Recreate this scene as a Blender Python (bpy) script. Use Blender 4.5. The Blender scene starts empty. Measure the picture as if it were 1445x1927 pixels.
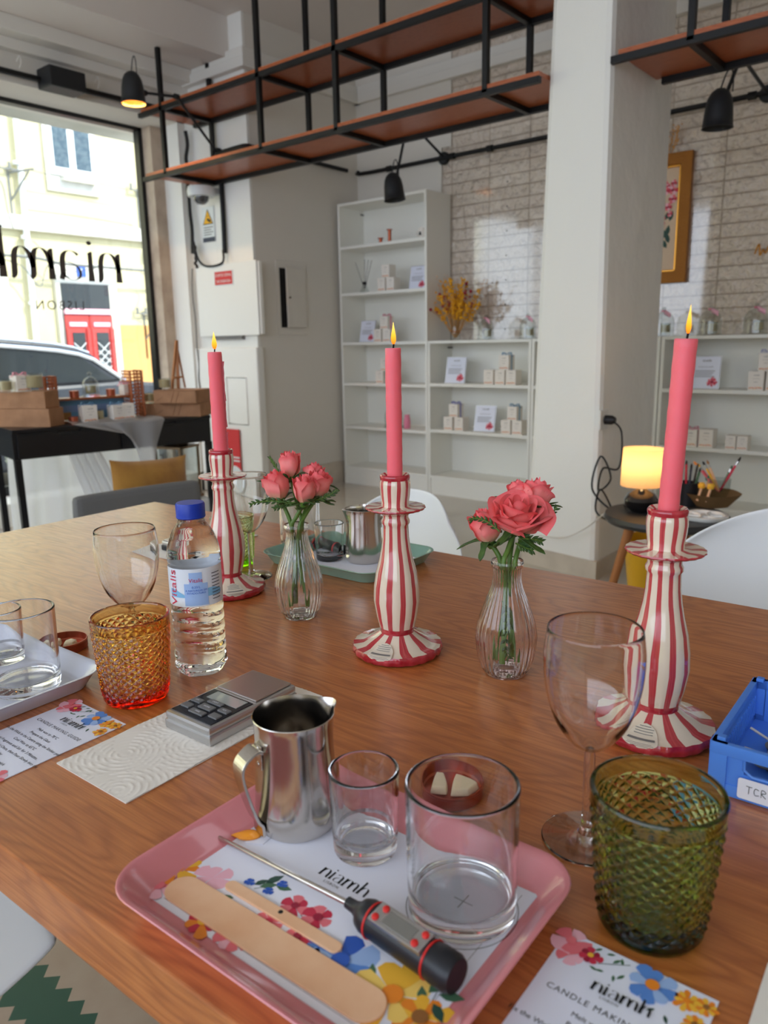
import bpy, bmesh, math, random
from mathutils import Vector, Matrix, noise as mnoise
random.seed(7)
PI = math.pi
scn = bpy.context.scene
COL = scn.collection

# ------------------------------------------------------------------ camera, world, light, exposure
CAMZ = 1.06                       # eye height of the seated photographer
FPX = 1448.9                      # focal length in pixels of a 1445x1927 frame
PITCH, ROLL, YAW = math.radians(12.353), math.radians(-1.046), math.radians(39.79)
cp, sp = math.cos(PITCH), math.sin(PITCH)
cr, sr = math.cos(ROLL), math.sin(ROLL)
_R = Matrix(((cr, -sr, 0), (sr, cr, 0), (0, 0, 1))) @ Matrix(((1, 0, 0), (0, -sp, -cp), (0, cp, -sp)))
_M = Matrix(((math.cos(YAW), -math.sin(YAW), 0), (math.sin(YAW), math.cos(YAW), 0), (0, 0, 1)))
W2C = _R @ _M.transposed()        # room axes -> right, down, forward
C2W = W2C.transposed()
cam_d = bpy.data.cameras.new('camera')
cam = bpy.data.objects.new('camera', cam_d); COL.objects.link(cam)
cam_d.sensor_fit = 'VERTICAL'; cam_d.sensor_height = 36; cam_d.lens = FPX / 1927 * 36
cam_d.clip_start = .02; cam_d.clip_end = 200
rt, dn, fw = (C2W @ Vector(v) for v in ((1, 0, 0), (0, 1, 0), (0, 0, 1)))
cam.matrix_world = Matrix(((rt.x, -dn.x, -fw.x, 0), (rt.y, -dn.y, -fw.y, 0), (rt.z, -dn.z, -fw.z, CAMZ), (0, 0, 0, 1)))
cam_d.dof.use_dof = True; cam_d.dof.focus_distance = .82; cam_d.dof.aperture_fstop = 9.0
scn.camera = cam

wd = bpy.data.worlds.new('world'); scn.world = wd; wd.use_nodes = True
wd.node_tree.nodes['Background'].inputs[0].default_value = (.80, .90, 1.06, 1)
wd.node_tree.nodes['Background'].inputs[1].default_value = 1.45

def light(name, kind, loc, energy, color=(1, 1, 1), **kw):
    d = bpy.data.lights.new(name, kind); d.energy = energy; d.color = color
    o = bpy.data.objects.new(name, d); COL.objects.link(o); o.location = loc
    for k, v in kw.items():
        if k == 'aim': o.rotation_euler = Vector(v).to_track_quat('-Z', 'Y').to_euler()
        elif k == 'portal': d.cycles.is_portal = v
        else: setattr(d, k, v)
    return o
light('sun', 'SUN', (-6, 3, 9), 2.7, (1, .93, .8), angle=.01, aim=(-1, -.45, -1.0))
# daylight portals over the wall openings, the front one unseen (they only guide the sky light)
light('portal_shopfront', 'AREA', (-5.02, .5, 1.35), 1, shape='RECTANGLE', size=2.5, size_y=6.4, aim=(1, 0, 0), portal=True)
light('portal_front', 'AREA', (-1.2, -2.4, 1.93), 1, shape='RECTANGLE', size=6.8, size_y=1.86, aim=(0, 1, 0), portal=True)
scn.view_settings.view_transform = 'Standard'; scn.view_settings.look = 'None'
scn.view_settings.gamma = 1; scn.view_settings.use_curve_mapping = False
scn.view_settings.exposure = 1.25
cy = scn.cycles
cy.max_bounces = 12; cy.diffuse_bounces = 5; cy.glossy_bounces = 5; cy.transmission_bounces = 12
cy.transparent_max_bounces = 16; cy.sample_clamp_indirect = 6; cy.use_denoising = True
cy.blur_glossy = .6; cy.use_adaptive_sampling = True; cy.adaptive_threshold = .03

# ------------------------------------------------------------------ measuring: a sight line of the camera met with a real plane
def sight(px, py): return C2W @ Vector(((px - 722.5) / FPX, (py - 963.5) / FPX, 1))
O3 = Vector((0, 0, CAMZ))
def on_z(px, py, z): d = sight(px, py); return O3 + d * ((z - CAMZ) / d.z)
def on_y(px, py, y): d = sight(px, py); return O3 + d * (y / d.y)
def on_x(px, py, x): d = sight(px, py); return O3 + d * (x / d.x)
def depth(p): return (W2C @ (Vector(p) - O3)).z
def z_at(p, py):
    lo, hi = -1., 4.
    for _ in range(40):
        m = (lo + hi) / 2; q = W2C @ (Vector((p[0], p[1], m)) - O3)
        if FPX * q.y / q.z + 963.5 > py: lo = m
        else: hi = m
    return lo
def rad(p, hw, z=None): return hw * depth((p[0], p[1], p[2] if z is None else z)) / FPX
def profile(base, pts):
    """pts = (pixel row, half width in pixels) up the axis above base -> (radius, height above base)"""
    out = []
    for py, hw in pts:
        z = z_at(base, py); out.append((rad(base, hw, z), z - base[2]))
    return out

# ------------------------------------------------------------------ materials
def lin(r, g, b):
    f = lambda v: (v / 255 / 12.92) if v / 255 <= .04045 else ((v / 255 + .055) / 1.055) ** 2.4
    return (f(r), f(g), f(b), 1)
MATS = {}
def mat(name, col=(.8, .8, .8, 1), rough=.5, metal=0, trans=0, ior=1.45, coat=0, sss=0, sss_col=None, spec=.5, alpha=1, emit=None, estr=0, bump=None, vary=None, sheen=0):
    m = bpy.data.materials.new(name); m.use_nodes = True
    nt = m.node_tree; b = nt.nodes['Principled BSDF']
    I = b.inputs
    I['Base Color'].default_value = col; I['Roughness'].default_value = rough; I['Metallic'].default_value = metal
    I['Transmission Weight'].default_value = trans; I['IOR'].default_value = ior; I['Coat Weight'].default_value = coat
    I['Coat Roughness'].default_value = .08
    I['Specular IOR Level'].default_value = spec; I['Alpha'].default_value = alpha
    if sheen: I['Sheen Weight'].default_value = sheen
    if sss:
        I['Subsurface Weight'].default_value = sss; I['Subsurface Radius'].default_value = sss_col or (.02, .006, .006)
        I['Subsurface Scale'].default_value = 1.0
    if emit: I['Emission Color'].default_value = emit; I['Emission Strength'].default_value = estr
    N = nt.nodes; L = nt.links
    if bump or vary:
        tc = N.new('ShaderNodeTexCoord')
    if bump:   # (scale, strength, distance)
        ns = N.new('ShaderNodeTexNoise'); ns.inputs['Scale'].default_value = bump[0]; ns.inputs['Detail'].default_value = 4
        L.new(tc.outputs['Object'], ns.inputs['Vector'])
        bp = N.new('ShaderNodeBump'); bp.inputs['Strength'].default_value = bump[1]; bp.inputs['Distance'].default_value = bump[2]
        L.new(ns.outputs['Fac'], bp.inputs['Height']); L.new(bp.outputs[0], I['Normal'])
    if vary:   # (scale, colour2, contrast lo, hi)
        n2 = N.new('ShaderNodeTexNoise'); n2.inputs['Scale'].default_value = vary[0]; n2.inputs['Detail'].default_value = 5
        L.new(tc.outputs['Object'], n2.inputs['Vector'])
        mr = N.new('ShaderNodeMapRange'); mr.inputs[1].default_value = vary[2]; mr.inputs[2].default_value = vary[3]
        L.new(n2.outputs['Fac'], mr.inputs[0])
        mx = N.new('ShaderNodeMix'); mx.data_type = 'RGBA'
        mx.inputs[6].default_value = col; mx.inputs[7].default_value = vary[1]
        L.new(mr.outputs[0], mx.inputs[0]); L.new(mx.outputs[2], I['Base Color'])
    MATS[name] = m
    return m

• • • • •

| TASK DIRECTIONS |
Write out again every line above exactly as given; the pictures do not belong in the copy.

| TASK RESULT |
Recreate this scene as a Blender Python (bpy) script. Use Blender 4.5. The Blender scene starts empty. Measure the picture as if it were 1445x1927 pixels.
import bpy, bmesh, math, random
from mathutils import Vector, Matrix, noise as mnoise
random.seed(7)
PI = math.pi
scn = bpy.context.scene
COL = scn.collection

# ------------------------------------------------------------------ camera, world, light, exposure
CAMZ = 1.06                       # eye height of the seated photographer
FPX = 1448.9                      # focal length in pixels of a 1445x1927 frame
PITCH, ROLL, YAW = math.radians(12.353), math.radians(-1.046), math.radians(39.79)
cp, sp = math.cos(PITCH), math.sin(PITCH)
cr, sr = math.cos(ROLL), math.sin(ROLL)
_R = Matrix(((cr, -sr, 0), (sr, cr, 0), (0, 0, 1))) @ Matrix(((1, 0, 0), (0, -sp, -cp), (0, cp, -sp)))
_M = Matrix(((math.cos(YAW), -math.sin(YAW), 0), (math.sin(YAW), math.cos(YAW), 0), (0, 0, 1)))
W2C = _R @ _M.transposed()        # room axes -> right, down, forward
C2W = W2C.transposed()
cam_d = bpy.data.cameras.new('camera')
cam = bpy.data.objects.new('camera', cam_d); COL.objects.link(cam)
cam_d.sensor_fit = 'VERTICAL'; cam_d.sensor_height = 36; cam_d.lens = FPX / 1927 * 36
cam_d.clip_start = .02; cam_d.clip_end = 200
rt, dn, fw = (C2W @ Vector(v) for v in ((1, 0, 0), (0, 1, 0), (0, 0, 1)))
cam.matrix_world = Matrix(((rt.x, -dn.x, -fw.x, 0), (rt.y, -dn.y, -fw.y, 0), (rt.z, -dn.z, -fw.z, CAMZ), (0, 0, 0, 1)))
cam_d.dof.use_dof = True; cam_d.dof.focus_distance = .82; cam_d.dof.aperture_fstop = 9.0
scn.camera = cam

wd = bpy.data.worlds.new('world'); scn.world = wd; wd.use_nodes = True
wd.node_tree.nodes['Background'].inputs[0].default_value = (.80, .90, 1.06, 1)
wd.node_tree.nodes['Background'].inputs[1].default_value = 1.45

def light(name, kind, loc, energy, color=(1, 1, 1), **kw):
    d = bpy.data.lights.new(name, kind); d.energy = energy; d.color = color
    o = bpy.data.objects.new(name, d); COL.objects.link(o); o.location = loc
    for k, v in kw.items():
        if k == 'aim': o.rotation_euler = Vector(v).to_track_quat('-Z', 'Y').to_euler()
        elif k == 'portal': d.cycles.is_portal = v
        else: setattr(d, k, v)
    return o
light('sun', 'SUN', (-6, 3, 9), 2.7, (1, .93, .8), angle=.01, aim=(-1, -.45, -1.0))
# daylight portals over the wall openings, the front one unseen (they only guide the sky light)
light('portal_shopfront', 'AREA', (-5.02, .5, 1.35), 1, shape='RECTANGLE', size=2.5, size_y=6.4, aim=(1, 0, 0), portal=True)
light('portal_front', 'AREA', (-1.2, -2.4, 1.93), 1, shape='RECTANGLE', size=6.8, size_y=1.86, aim=(0, 1, 0), portal=True)
scn.view_settings.view_transform = 'Standard'; scn.view_settings.look = 'None'
scn.view_settings.gamma = 1; scn.view_settings.use_curve_mapping = False
scn.view_settings.exposure = 1.25
cy = scn.cycles
cy.max_bounces = 12; cy.diffuse_bounces = 5; cy.glossy_bounces = 5; cy.transmission_bounces = 12
cy.transparent_max_bounces = 16; cy.sample_clamp_indirect = 6; cy.use_denoising = True
cy.blur_glossy = .6; cy.use_adaptive_sampling = True; cy.adaptive_threshold = .03

# ------------------------------------------------------------------ measuring: a sight line of the camera met with a real plane
def sight(px, py): return C2W @ Vector(((px - 722.5) / FPX, (py - 963.5) / FPX, 1))
O3 = Vector((0, 0, CAMZ))
def on_z(px, py, z): d = sight(px, py); return O3 + d * ((z - CAMZ) / d.z)
def on_y(px, py, y): d = sight(px, py); return O3 + d * (y / d.y)
def on_x(px, py, x): d = sight(px, py); return O3 + d * (x / d.x)
def depth(p): return (W2C @ (Vector(p) - O3)).z
def z_at(p, py):
    lo, hi = -1., 4.
    for _ in range(40):
        m = (lo + hi) / 2; q = W2C @ (Vector((p[0], p[1], m)) - O3)
        if FPX * q.y / q.z + 963.5 > py: lo = m
        else: hi = m
    return lo
def rad(p, hw, z=None): return hw * depth((p[0], p[1], p[2] if z is None else z)) / FPX
def profile(base, pts):
    """pts = (pixel row, half width in pixels) up the axis above base -> (radius, height above base)"""
    out = []
    for py, hw in pts:
        z = z_at(base, py); out.append((rad(base, hw, z), z - base[2]))
    return out

# ------------------------------------------------------------------ materials
def lin(r, g, b):
    f = lambda v: (v / 255 / 12.92) if v / 255 <= .04045 else ((v / 255 + .055) / 1.055) ** 2.4
    return (f(r), f(g), f(b), 1)
MATS = {}
def mat(name, col=(.8, .8, .8, 1), rough=.5, metal=0, trans=0, ior=1.45, coat=0, sss=0, sss_col=None, spec=.5, alpha=1, emit=None, estr=0, bump=None, vary=None, sheen=0):
    m = bpy.data.materials.new(name); m.use_nodes = True
    nt = m.node_tree; b = nt.nodes['Principled BSDF']
    I = b.inputs
    I['Base Color'].default_value = col; I['Roughness'].default_value = rough; I['Metallic'].default_value = metal
    I['Transmission Weight'].default_value = trans; I['IOR'].default_value = ior; I['Coat Weight'].default_value = coat
    I['Coat Roughness'].default_value = .08
    I['Specular IOR Level'].default_value = spec; I['Alpha'].default_value = alpha
    if sheen: I['Sheen Weight'].default_value = sheen
    if sss:
        I['Subsurface Weight'].default_value = sss; I['Subsurface Radius'].default_value = sss_col or (.02, .006, .006)
        I['Subsurface Scale'].default_value = 1.0
    if emit: I['Emission Color'].default_value = emit; I['Emission Strength'].default_value = estr
    N = nt.nodes; L = nt.links
    if bump or vary:
        tc = N.new('ShaderNodeTexCoord')
    if bump:   # (scale, strength, distance)
        ns = N.new('ShaderNodeTexNoise'); ns.inputs['Scale'].default_value = bump[0]; ns.inputs['Detail'].default_value = 4
        L.new(tc.outputs['Object'], ns.inputs['Vector'])
        bp = N.new('ShaderNodeBump'); bp.inputs['Strength'].default_value = bump[1]; bp.inputs['Distance'].default_value = bump[2]
        L.new(ns.outputs['Fac'], bp.inputs['Height']); L.new(bp.outputs[0], I['Normal'])
    if vary:   # (scale, colour2, contrast lo, hi)
        n2 = N.new('ShaderNodeTexNoise'); n2.inputs['Scale'].default_value = vary[0]; n2.inputs['Detail'].default_value = 5
        L.new(tc.outputs['Object'], n2.inputs['Vector'])
        mr = N.new('ShaderNodeMapRange'); mr.inputs[1].default_value = vary[2]; mr.inputs[2].default_value = vary[3]
        L.new(n2.outputs['Fac'], mr.inputs[0])
        mx = N.new('ShaderNodeMix'); mx.data_type = 'RGBA'
        mx.inputs[6].default_value = col; mx.inputs[7].default_value = vary[1]
        L.new(mr.outputs[0], mx.inputs[0]); L.new(mx.outputs[2], I['Base Color'])
    MATS[name] = m
    return m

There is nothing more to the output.